Hay noches de soledad. Como esta.
Noches en las que todo se
derrumba, te atrapa. Noches en las que intentas encontrarte a ti mismo. Pero lo
peor es que no sabes en qué momento te perdiste. El silencio se alía con la
lluvia. Y lo complica todo. Echa por tierra cualquier hallazgo, por minúsculo e
insignificante que sea.
Las lágrimas se atascan en una
esquina de los ojos. El nudo del estómago ya ha pasado a la garganta. Terrible
dilema. Ha sido la mirada, empañándose, la que ha dado esta vez una tregua al
corazón.
Maldita manía de expulsar la pena
a través del agua salada.
La respiración por fin consigue
relajarse y volver a un ritmo normal.
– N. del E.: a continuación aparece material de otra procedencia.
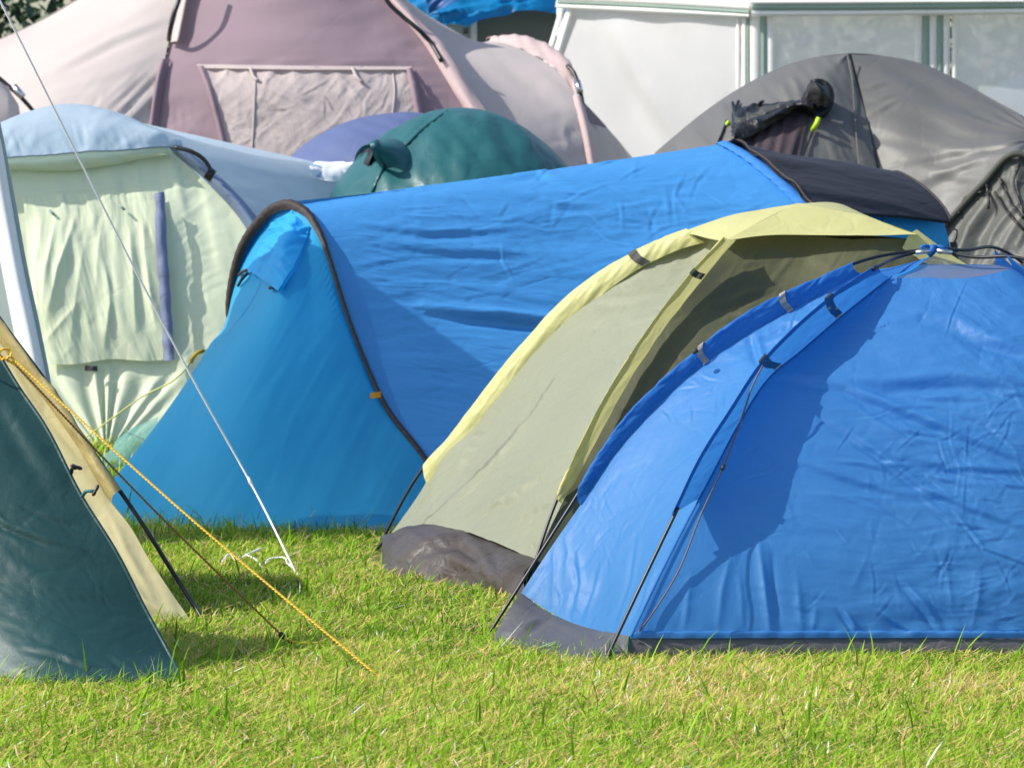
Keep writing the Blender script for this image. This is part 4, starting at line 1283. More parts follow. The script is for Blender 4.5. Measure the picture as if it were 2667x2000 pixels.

El puño deja de hacer daño a la sábana.
Se secan las pestañas.
Otro mar sin respuestas. Otro
intento de preguntas equivocadas. O momentos equivocados. Estúpidas líneas de
tiempo, que desordenan todo y alejan abrazos. Inútiles distancias, que intentan
marchitar lo que acaba de florecer.
Porque, aunque seamos fuertes y resistamos,
existen noches como esta para hacernos un poco débiles.